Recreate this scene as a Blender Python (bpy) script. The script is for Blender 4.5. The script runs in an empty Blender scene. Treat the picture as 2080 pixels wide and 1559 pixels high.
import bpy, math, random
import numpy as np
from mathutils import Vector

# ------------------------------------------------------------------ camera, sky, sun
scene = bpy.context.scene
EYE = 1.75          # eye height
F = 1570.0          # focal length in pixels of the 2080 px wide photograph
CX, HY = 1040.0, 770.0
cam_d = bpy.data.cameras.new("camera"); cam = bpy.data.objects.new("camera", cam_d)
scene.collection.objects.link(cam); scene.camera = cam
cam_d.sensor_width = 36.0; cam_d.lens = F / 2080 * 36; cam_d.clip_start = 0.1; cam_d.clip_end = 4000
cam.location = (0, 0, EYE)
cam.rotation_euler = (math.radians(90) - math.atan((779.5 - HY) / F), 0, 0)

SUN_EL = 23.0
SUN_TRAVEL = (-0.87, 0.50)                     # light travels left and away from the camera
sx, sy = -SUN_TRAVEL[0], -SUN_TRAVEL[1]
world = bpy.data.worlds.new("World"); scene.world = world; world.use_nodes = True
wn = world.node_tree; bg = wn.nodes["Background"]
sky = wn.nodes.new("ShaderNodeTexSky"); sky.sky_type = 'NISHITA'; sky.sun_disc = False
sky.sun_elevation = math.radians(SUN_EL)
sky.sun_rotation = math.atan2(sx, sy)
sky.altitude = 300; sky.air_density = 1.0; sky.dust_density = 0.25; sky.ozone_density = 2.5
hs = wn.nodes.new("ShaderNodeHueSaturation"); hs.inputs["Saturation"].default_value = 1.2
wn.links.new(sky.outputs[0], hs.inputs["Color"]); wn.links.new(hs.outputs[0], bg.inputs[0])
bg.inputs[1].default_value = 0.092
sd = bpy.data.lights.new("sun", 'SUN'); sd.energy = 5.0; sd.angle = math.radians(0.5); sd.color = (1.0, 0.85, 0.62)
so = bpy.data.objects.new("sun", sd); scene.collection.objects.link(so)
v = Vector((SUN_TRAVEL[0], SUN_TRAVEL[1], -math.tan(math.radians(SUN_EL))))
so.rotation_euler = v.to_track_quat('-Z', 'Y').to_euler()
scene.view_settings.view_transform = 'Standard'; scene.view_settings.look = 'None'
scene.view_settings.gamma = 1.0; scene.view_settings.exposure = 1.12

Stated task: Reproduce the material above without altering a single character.

Expected answer:
Recreate this scene as a Blender Python (bpy) script. The script is for Blender 4.5. The script runs in an empty Blender scene. Treat the picture as 2080 pixels wide and 1559 pixels high.
import bpy, math, random
import numpy as np
from mathutils import Vector

# ------------------------------------------------------------------ camera, sky, sun
scene = bpy.context.scene
EYE = 1.75          # eye height
F = 1570.0          # focal length in pixels of the 2080 px wide photograph
CX, HY = 1040.0, 770.0
cam_d = bpy.data.cameras.new("camera"); cam = bpy.data.objects.new("camera", cam_d)
scene.collection.objects.link(cam); scene.camera = cam
cam_d.sensor_width = 36.0; cam_d.lens = F / 2080 * 36; cam_d.clip_start = 0.1; cam_d.clip_end = 4000
cam.location = (0, 0, EYE)
cam.rotation_euler = (math.radians(90) - math.atan((779.5 - HY) / F), 0, 0)

SUN_EL = 23.0
SUN_TRAVEL = (-0.87, 0.50)                     # light travels left and away from the camera
sx, sy = -SUN_TRAVEL[0], -SUN_TRAVEL[1]
world = bpy.data.worlds.new("World"); scene.world = world; world.use_nodes = True
wn = world.node_tree; bg = wn.nodes["Background"]
sky = wn.nodes.new("ShaderNodeTexSky"); sky.sky_type = 'NISHITA'; sky.sun_disc = False
sky.sun_elevation = math.radians(SUN_EL)
sky.sun_rotation = math.atan2(sx, sy)
sky.altitude = 300; sky.air_density = 1.0; sky.dust_density = 0.25; sky.ozone_density = 2.5
hs = wn.nodes.new("ShaderNodeHueSaturation"); hs.inputs["Saturation"].default_value = 1.2
wn.links.new(sky.outputs[0], hs.inputs["Color"]); wn.links.new(hs.outputs[0], bg.inputs[0])
bg.inputs[1].default_value = 0.092
sd = bpy.data.lights.new("sun", 'SUN'); sd.energy = 5.0; sd.angle = math.radians(0.5); sd.color = (1.0, 0.85, 0.62)
so = bpy.data.objects.new("sun", sd); scene.collection.objects.link(so)
v = Vector((SUN_TRAVEL[0], SUN_TRAVEL[1], -math.tan(math.radians(SUN_EL))))
so.rotation_euler = v.to_track_quat('-Z', 'Y').to_euler()
scene.view_settings.view_transform = 'Standard'; scene.view_settings.look = 'None'
scene.view_settings.gamma = 1.0; scene.view_settings.exposure = 1.12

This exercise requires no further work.